• **SET EXERCISE**
Locate every line that holds the string "scene" and copy it.

• **MATERIAL SUPPLIED**
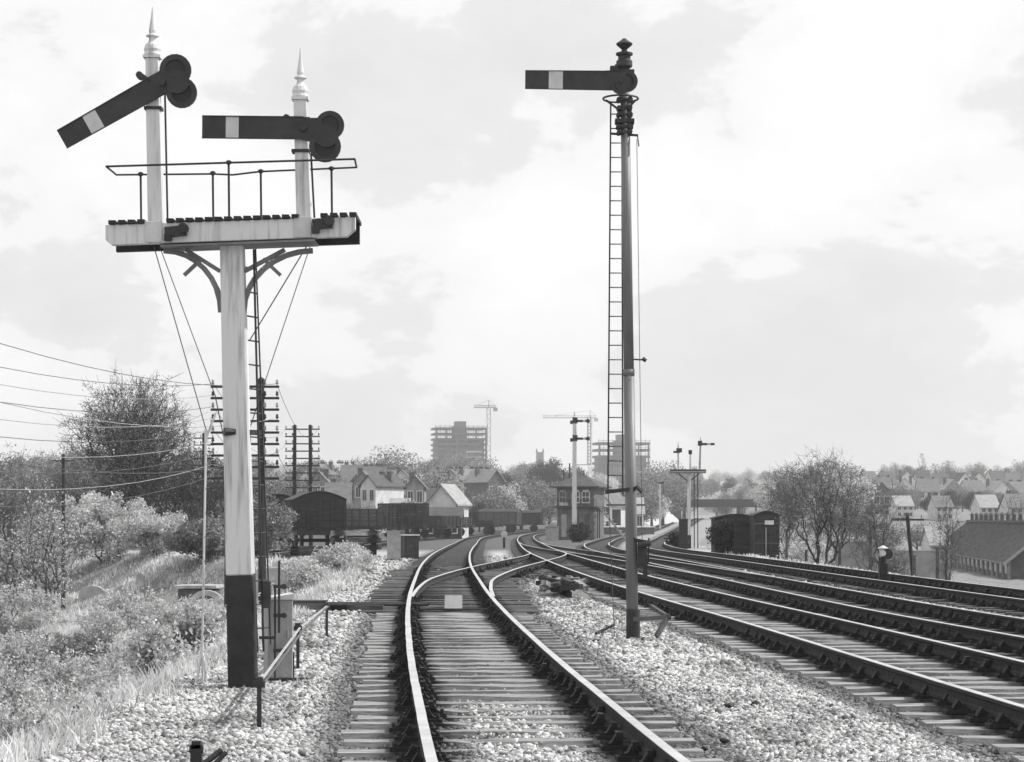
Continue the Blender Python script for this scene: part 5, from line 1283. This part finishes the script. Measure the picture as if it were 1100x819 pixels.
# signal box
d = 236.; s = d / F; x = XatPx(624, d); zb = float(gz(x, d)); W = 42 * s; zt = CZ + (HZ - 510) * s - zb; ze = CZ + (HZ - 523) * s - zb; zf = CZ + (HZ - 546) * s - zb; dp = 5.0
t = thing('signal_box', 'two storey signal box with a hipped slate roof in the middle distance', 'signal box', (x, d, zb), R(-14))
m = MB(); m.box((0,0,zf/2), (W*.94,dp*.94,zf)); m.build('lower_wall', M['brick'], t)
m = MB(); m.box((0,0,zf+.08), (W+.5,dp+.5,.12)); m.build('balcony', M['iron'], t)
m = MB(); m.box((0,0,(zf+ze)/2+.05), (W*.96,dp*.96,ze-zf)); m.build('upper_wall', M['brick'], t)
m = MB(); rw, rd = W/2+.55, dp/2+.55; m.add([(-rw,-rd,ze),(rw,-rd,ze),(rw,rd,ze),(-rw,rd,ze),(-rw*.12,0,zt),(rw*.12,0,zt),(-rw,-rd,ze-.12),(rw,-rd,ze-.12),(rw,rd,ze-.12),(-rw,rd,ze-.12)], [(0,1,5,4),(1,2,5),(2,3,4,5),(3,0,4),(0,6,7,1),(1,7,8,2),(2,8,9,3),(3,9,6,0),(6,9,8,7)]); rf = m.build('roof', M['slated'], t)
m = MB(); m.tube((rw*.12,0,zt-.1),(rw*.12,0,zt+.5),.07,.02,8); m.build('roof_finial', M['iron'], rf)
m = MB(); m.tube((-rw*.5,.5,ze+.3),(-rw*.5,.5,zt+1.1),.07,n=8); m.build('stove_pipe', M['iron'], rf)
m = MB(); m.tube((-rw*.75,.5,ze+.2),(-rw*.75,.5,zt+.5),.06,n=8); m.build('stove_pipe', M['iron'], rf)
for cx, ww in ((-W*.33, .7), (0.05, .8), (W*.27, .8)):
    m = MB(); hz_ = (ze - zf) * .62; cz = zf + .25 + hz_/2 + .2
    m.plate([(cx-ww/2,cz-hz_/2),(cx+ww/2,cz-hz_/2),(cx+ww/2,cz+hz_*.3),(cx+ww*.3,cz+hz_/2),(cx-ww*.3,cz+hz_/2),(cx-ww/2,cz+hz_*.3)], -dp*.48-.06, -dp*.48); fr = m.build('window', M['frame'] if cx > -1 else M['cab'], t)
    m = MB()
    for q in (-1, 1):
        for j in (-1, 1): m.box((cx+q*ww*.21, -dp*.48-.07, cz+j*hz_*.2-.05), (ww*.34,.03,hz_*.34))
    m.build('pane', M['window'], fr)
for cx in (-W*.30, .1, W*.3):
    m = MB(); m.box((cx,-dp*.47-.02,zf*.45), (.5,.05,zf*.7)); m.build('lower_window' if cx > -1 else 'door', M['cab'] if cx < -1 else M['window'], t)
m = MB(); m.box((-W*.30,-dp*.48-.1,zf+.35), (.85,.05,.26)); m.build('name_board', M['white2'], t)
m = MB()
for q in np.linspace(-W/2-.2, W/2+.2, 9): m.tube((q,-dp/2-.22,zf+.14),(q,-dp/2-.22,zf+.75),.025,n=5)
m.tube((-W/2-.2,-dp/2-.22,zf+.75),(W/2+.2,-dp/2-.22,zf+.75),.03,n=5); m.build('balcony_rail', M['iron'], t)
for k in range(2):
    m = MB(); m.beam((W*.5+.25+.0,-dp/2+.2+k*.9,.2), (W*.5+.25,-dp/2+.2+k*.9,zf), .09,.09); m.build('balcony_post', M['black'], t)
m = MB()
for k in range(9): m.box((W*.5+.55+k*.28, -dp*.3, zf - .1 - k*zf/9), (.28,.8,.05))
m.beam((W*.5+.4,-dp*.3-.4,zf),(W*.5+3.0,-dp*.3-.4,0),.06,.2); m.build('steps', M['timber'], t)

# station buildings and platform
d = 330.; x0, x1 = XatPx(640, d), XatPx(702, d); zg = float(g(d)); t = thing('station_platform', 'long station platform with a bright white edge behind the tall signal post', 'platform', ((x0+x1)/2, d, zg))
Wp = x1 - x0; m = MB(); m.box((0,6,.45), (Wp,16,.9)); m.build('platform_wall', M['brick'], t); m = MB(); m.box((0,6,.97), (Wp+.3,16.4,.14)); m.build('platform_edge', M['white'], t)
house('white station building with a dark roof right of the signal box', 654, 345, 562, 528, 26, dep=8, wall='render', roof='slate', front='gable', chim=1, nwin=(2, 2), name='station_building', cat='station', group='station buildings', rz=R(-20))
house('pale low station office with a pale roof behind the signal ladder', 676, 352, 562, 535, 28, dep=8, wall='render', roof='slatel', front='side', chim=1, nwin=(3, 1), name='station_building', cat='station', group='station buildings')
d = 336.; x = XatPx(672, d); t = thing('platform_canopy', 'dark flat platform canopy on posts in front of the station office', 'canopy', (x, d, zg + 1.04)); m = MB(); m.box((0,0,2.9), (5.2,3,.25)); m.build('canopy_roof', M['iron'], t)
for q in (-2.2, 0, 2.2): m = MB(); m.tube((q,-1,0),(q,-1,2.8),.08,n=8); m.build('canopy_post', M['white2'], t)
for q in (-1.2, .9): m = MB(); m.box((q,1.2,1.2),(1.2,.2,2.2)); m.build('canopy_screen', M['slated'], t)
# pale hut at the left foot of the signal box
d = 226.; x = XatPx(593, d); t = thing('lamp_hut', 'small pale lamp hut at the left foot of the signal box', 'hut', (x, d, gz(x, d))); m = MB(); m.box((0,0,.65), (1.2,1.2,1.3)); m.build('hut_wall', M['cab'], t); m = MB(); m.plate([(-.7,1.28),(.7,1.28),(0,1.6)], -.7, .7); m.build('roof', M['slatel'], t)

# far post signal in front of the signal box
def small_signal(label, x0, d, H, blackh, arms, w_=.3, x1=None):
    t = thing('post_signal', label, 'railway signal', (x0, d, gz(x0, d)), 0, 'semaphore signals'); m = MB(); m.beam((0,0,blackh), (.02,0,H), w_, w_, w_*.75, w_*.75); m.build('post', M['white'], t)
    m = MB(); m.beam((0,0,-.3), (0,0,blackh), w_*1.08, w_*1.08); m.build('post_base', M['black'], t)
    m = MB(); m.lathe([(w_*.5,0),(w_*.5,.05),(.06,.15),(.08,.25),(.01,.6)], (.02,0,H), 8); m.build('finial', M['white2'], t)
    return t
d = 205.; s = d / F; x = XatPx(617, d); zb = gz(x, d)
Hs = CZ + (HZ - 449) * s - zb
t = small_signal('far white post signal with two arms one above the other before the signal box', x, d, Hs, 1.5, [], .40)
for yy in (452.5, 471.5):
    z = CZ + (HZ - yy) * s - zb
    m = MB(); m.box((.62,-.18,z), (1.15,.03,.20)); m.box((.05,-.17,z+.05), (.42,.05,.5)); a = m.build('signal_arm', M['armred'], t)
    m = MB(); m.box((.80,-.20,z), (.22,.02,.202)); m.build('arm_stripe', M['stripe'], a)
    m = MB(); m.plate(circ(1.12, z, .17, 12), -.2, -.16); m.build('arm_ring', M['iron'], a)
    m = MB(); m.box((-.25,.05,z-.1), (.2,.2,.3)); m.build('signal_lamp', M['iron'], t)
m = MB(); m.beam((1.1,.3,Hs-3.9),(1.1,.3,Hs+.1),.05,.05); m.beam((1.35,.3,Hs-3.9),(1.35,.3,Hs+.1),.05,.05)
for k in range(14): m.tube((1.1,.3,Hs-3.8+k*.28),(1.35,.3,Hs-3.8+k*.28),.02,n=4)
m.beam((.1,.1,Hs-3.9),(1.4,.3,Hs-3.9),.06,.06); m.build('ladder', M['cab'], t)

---

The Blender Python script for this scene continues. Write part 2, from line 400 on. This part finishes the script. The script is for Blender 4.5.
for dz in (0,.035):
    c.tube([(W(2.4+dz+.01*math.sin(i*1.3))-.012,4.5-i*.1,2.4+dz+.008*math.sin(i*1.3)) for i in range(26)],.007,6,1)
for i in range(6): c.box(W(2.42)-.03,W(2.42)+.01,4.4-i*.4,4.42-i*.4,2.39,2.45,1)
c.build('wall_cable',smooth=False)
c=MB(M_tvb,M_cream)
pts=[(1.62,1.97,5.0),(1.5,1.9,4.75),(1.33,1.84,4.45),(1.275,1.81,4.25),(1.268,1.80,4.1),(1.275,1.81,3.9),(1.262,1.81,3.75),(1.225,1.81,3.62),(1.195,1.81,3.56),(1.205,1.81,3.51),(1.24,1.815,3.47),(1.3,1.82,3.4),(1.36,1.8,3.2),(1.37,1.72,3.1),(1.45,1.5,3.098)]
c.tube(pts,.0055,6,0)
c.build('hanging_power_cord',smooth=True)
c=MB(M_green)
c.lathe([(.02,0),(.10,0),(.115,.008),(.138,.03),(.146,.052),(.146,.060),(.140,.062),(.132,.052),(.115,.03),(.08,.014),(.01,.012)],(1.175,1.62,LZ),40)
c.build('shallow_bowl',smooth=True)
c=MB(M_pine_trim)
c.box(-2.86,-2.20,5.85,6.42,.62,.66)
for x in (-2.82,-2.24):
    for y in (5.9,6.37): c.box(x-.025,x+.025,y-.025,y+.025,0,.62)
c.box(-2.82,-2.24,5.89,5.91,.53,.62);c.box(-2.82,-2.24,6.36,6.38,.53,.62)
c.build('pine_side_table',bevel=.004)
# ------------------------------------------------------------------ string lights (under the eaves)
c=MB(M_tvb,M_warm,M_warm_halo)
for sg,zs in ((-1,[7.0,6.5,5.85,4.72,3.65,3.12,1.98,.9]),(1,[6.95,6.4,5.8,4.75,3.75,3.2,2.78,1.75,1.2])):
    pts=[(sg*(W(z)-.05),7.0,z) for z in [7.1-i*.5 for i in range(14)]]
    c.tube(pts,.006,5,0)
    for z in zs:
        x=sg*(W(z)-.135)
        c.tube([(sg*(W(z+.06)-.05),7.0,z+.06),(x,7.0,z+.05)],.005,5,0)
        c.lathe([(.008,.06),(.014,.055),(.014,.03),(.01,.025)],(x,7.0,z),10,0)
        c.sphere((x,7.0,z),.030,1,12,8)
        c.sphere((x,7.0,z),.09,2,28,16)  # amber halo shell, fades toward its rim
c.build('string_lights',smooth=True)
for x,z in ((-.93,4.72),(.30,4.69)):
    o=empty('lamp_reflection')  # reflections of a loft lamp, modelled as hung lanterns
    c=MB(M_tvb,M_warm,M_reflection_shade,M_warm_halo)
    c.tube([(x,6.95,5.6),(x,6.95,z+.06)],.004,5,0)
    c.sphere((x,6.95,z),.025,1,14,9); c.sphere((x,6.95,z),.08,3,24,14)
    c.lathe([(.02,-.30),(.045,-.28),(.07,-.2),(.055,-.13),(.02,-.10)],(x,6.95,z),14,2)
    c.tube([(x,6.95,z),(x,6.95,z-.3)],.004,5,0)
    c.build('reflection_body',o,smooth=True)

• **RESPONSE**
Continue the Blender Python script for this scene: part 5, from line 1283. This part finishes the script. Measure the picture as if it were 1100x819 pixels.
The Blender Python script for this scene continues. Write part 2, from line 400 on. This part finishes the script. The script is for Blender 4.5.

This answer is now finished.